The 2nd-level Sor/Wiz spell alter self [trans] (Player's Handbook (2012) 197), in part, says
When the change occurs, your equipment, if any, either remains worn or held by the new form (if it is capable of wearing or holding the item), or melds into the new form and becomes nonfunctional. When you revert to your true form, any objects previously melded into the new form reappear in the same location on your body they previously occupied and are once again functional. Any new items you wore in the assumed form and can’t wear in your normal form fall off and land at your feet; any that you could wear in either form or carry in a body part common to both forms at the time of reversion are still held in the same way. Any part of the body or piece of equipment that is separated from the whole reverts to its true form.
The spell alter self makes no mention of changing the size of equipment like, for example, the spell enlarge person [trans] (PH 226–7) does. (This 2004 Rules of the Game Web column predates many of the revisions that would occur later to spells that change form; look upon its advice and rulings, as always, with a jaundiced eye.) Keep in mind, though, that usually magic items that are worn change size to match their wearer's size.
Mundane outfits like an entertainer's outfit (PH 129, 131) (3 gp; 4 lbs.)—like a backpack, winter blanket, and a day's worth of trail rations—have different weights (and, presumably, by extension, sizes) for Small creatures. This DM has always extended this to mean that such things must be purchased to scale. To compute prices and weights, this DM uses, if the item's worn, the rules for bigger and littler armor (PH 123) and, for other items, the rules for bigger and littler weapons (Rules Compendium 152).

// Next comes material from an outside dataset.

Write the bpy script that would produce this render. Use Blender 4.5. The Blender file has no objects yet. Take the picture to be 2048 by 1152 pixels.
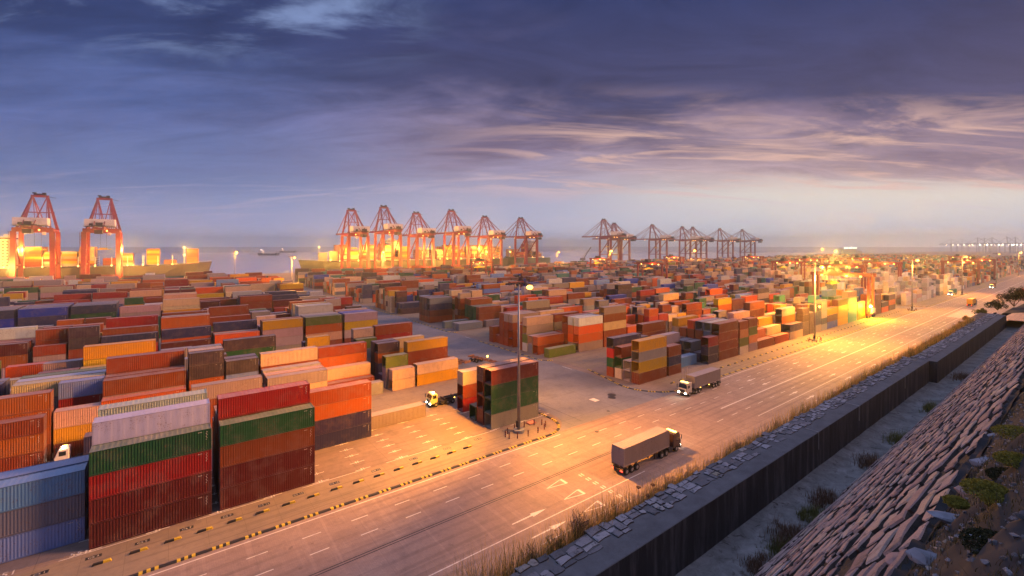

Thus, this DM would rule that a gnome wearing a mundane Small entertainer's outfit that used the spell alter self to assume the form of a human would see that entertainer's outfit meld with his new form because his new Medium human form isn't capable of wearing a Small entertainer's outfit.
So, yes, like one of those nightmares, that gnome-now-human, had he not planned for this eventuality, would be on stage naked.
Keep in mind that the spell alter self et al. are exceptions. Normally, a spell of the subschool polymorph affects gear as follows:
Any gear worn or carried by the target melds into the new form and becomes nonfunctional. When the target reverts to its true form, any objects previously melded into the new form reappear in the same location on its body they previously occupied and are once again functional. Any new items worn in the assumed form fall off and land at the target's feet. (Player's Handbook (2012) 320)
Given this ruling's provenance—in, perhaps, among the last books that'll ever be officially published for 3.5e—, this is likely the final word on spells of the subschool polymorph.